» What to work on
Your task is to restate the data word for word.

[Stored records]
================
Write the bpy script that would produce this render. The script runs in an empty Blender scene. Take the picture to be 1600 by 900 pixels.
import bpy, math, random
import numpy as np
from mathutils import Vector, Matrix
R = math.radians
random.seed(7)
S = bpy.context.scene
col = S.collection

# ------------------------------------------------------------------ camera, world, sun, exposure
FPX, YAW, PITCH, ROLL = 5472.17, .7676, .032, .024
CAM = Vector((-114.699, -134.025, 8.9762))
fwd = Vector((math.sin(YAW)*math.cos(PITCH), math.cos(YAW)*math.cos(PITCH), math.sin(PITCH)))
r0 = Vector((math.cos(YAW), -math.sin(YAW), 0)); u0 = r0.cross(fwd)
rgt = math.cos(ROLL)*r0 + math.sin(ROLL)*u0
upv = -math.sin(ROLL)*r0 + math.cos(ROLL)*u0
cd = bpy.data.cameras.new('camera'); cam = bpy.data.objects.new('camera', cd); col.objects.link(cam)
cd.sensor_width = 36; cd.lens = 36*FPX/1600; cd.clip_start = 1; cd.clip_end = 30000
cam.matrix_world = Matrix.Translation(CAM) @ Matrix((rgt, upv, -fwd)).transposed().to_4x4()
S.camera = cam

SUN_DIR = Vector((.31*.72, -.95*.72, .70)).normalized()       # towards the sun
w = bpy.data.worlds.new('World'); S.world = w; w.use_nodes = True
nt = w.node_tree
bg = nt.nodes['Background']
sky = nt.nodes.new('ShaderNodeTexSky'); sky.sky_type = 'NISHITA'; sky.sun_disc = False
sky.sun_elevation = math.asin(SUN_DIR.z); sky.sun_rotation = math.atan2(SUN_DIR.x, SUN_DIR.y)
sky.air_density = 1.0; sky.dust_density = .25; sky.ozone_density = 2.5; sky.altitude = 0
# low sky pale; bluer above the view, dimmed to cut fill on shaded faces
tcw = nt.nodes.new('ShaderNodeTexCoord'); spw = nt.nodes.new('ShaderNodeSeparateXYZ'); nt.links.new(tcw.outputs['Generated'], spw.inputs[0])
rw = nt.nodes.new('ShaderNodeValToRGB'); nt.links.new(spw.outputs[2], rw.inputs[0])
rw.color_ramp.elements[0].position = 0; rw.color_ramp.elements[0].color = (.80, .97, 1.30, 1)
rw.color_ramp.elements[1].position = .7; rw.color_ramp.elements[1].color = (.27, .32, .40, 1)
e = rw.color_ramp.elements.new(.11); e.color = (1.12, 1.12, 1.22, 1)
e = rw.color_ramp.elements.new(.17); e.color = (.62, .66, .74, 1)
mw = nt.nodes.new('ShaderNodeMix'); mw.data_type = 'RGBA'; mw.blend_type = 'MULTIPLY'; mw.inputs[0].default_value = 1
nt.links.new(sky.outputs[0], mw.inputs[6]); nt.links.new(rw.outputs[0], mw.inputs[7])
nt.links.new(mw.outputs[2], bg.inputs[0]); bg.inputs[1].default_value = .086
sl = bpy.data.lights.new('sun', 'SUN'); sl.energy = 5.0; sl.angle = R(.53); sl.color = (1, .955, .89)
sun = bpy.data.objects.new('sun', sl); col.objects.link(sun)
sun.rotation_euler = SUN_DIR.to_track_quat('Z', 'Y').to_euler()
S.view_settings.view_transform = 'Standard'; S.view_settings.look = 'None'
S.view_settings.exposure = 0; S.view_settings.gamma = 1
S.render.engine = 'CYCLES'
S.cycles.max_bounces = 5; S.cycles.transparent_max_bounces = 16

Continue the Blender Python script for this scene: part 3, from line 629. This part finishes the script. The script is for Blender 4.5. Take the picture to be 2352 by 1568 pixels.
================
» Completed task
Write the bpy script that would produce this render. The script runs in an empty Blender scene. Take the picture to be 1600 by 900 pixels.
import bpy, math, random
import numpy as np
from mathutils import Vector, Matrix
R = math.radians
random.seed(7)
S = bpy.context.scene
col = S.collection

# ------------------------------------------------------------------ camera, world, sun, exposure
FPX, YAW, PITCH, ROLL = 5472.17, .7676, .032, .024
CAM = Vector((-114.699, -134.025, 8.9762))
fwd = Vector((math.sin(YAW)*math.cos(PITCH), math.cos(YAW)*math.cos(PITCH), math.sin(PITCH)))
r0 = Vector((math.cos(YAW), -math.sin(YAW), 0)); u0 = r0.cross(fwd)
rgt = math.cos(ROLL)*r0 + math.sin(ROLL)*u0
upv = -math.sin(ROLL)*r0 + math.cos(ROLL)*u0
cd = bpy.data.cameras.new('camera'); cam = bpy.data.objects.new('camera', cd); col.objects.link(cam)
cd.sensor_width = 36; cd.lens = 36*FPX/1600; cd.clip_start = 1; cd.clip_end = 30000
cam.matrix_world = Matrix.Translation(CAM) @ Matrix((rgt, upv, -fwd)).transposed().to_4x4()
S.camera = cam

SUN_DIR = Vector((.31*.72, -.95*.72, .70)).normalized()       # towards the sun
w = bpy.data.worlds.new('World'); S.world = w; w.use_nodes = True
nt = w.node_tree
bg = nt.nodes['Background']
sky = nt.nodes.new('ShaderNodeTexSky'); sky.sky_type = 'NISHITA'; sky.sun_disc = False
sky.sun_elevation = math.asin(SUN_DIR.z); sky.sun_rotation = math.atan2(SUN_DIR.x, SUN_DIR.y)
sky.air_density = 1.0; sky.dust_density = .25; sky.ozone_density = 2.5; sky.altitude = 0
# low sky pale; bluer above the view, dimmed to cut fill on shaded faces
tcw = nt.nodes.new('ShaderNodeTexCoord'); spw = nt.nodes.new('ShaderNodeSeparateXYZ'); nt.links.new(tcw.outputs['Generated'], spw.inputs[0])
rw = nt.nodes.new('ShaderNodeValToRGB'); nt.links.new(spw.outputs[2], rw.inputs[0])
rw.color_ramp.elements[0].position = 0; rw.color_ramp.elements[0].color = (.80, .97, 1.30, 1)
rw.color_ramp.elements[1].position = .7; rw.color_ramp.elements[1].color = (.27, .32, .40, 1)
e = rw.color_ramp.elements.new(.11); e.color = (1.12, 1.12, 1.22, 1)
e = rw.color_ramp.elements.new(.17); e.color = (.62, .66, .74, 1)
mw = nt.nodes.new('ShaderNodeMix'); mw.data_type = 'RGBA'; mw.blend_type = 'MULTIPLY'; mw.inputs[0].default_value = 1
nt.links.new(sky.outputs[0], mw.inputs[6]); nt.links.new(rw.outputs[0], mw.inputs[7])
nt.links.new(mw.outputs[2], bg.inputs[0]); bg.inputs[1].default_value = .086
sl = bpy.data.lights.new('sun', 'SUN'); sl.energy = 5.0; sl.angle = R(.53); sl.color = (1, .955, .89)
sun = bpy.data.objects.new('sun', sl); col.objects.link(sun)
sun.rotation_euler = SUN_DIR.to_track_quat('Z', 'Y').to_euler()
S.view_settings.view_transform = 'Standard'; S.view_settings.look = 'None'
S.view_settings.exposure = 0; S.view_settings.gamma = 1
S.render.engine = 'CYCLES'
S.cycles.max_bounces = 5; S.cycles.transparent_max_bounces = 16

Continue the Blender Python script for this scene: part 3, from line 629. This part finishes the script. The script is for Blender 4.5. Take the picture to be 2352 by 1568 pixels.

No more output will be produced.